Avant d'en finir avec ce sujet si
intéressant, je ne dois pas passer sous silence l'orphelinat
fondé près de la Kasbah par Mme la maréchale de Mac-Mahon
et entretenu presque entièrement à ses frais. Ce sont aussi
des filles de Saint-Vincent-de-Paul qui dirigent cet
établissement. La sœur Pauline, supérieure, est une
personne charmante, très intelligente et extrêmement aimée
des Arabes, dont elle parle parfaitement la langue ; elle les
visite quand ils sont malades et dans toutes les circonstances
: aussi ils se mettraient en quatre pour lui faire plaisir ou
lui rendre service. Il y a un externat attaché à cet
orphelinat ; mais les pauvres sœurs ont la douleur de ne
pouvoir donner aucune instruction religieuse aux enfants qui
le fréquentent (le gouvernement ne le permet pas) ; elles
sont forcées de se borner à leur inculquer la morale et à
faire tout leur possible pour les préserver du triste sort
qui leur est trop souvent réservé au sein de leurs propres
familles. Les sœurs usent même de tous leurs moyens pour
faire contracter à ces jeunes filles des mariages honnêtes
dès l'âge de quatorze à quinze ans, de sorte qu'en
réalité elles font beaucoup de bien, quoique ce ne soit pas
précisément de la façon le plus en harmonie avec leurs
sentiments.
J'en viens maintenant à la partie
la plus importante de l'œuvre de Monseigneur, c'est-à-dire
à l'établissement et à l'éducation des garçons arabes.

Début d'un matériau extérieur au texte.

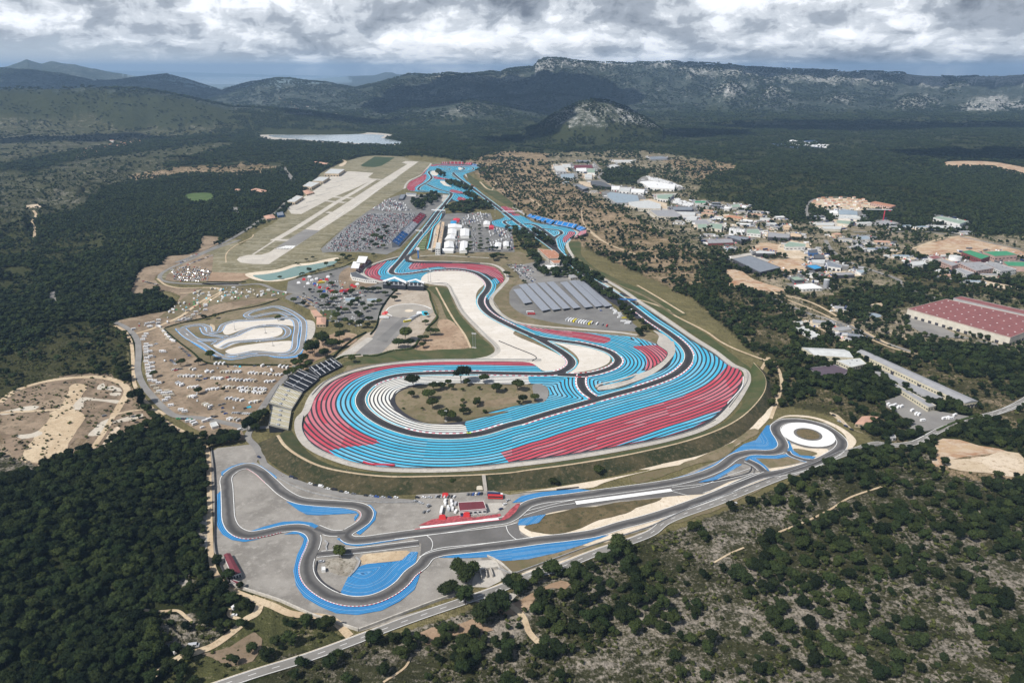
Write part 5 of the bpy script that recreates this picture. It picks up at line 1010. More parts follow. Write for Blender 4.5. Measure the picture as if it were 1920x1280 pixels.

Dans ce but, il acheta mille cinq cents arpents de terre près
de la Maison-Carrée, première station du chemin de fer
d'Alger à Blidah ; il y installa d'abord sept cents, puis
huit cents orphelins, qu'il confia aux pères et aux frères
de Geronimo, et il obtint bientôt des résultats merveilleux.
C'était, selon toute apparence, une tâche désespérée que
celle de défricher ce sol aride et sablonneux qui s'étend
jusqu'à la plage, et de faire disparaître les fourrés
épais de palmiers nains et de scilles marines, dont la racine
est aussi grosse que la tête d'un enfant : ils sont cependant
parvenus à cultiver cette immense étendue de terrain, que
j'appellerai les Landes de l'Algérie, et à lui donner
l'aspect d'un magnifique jardin potager.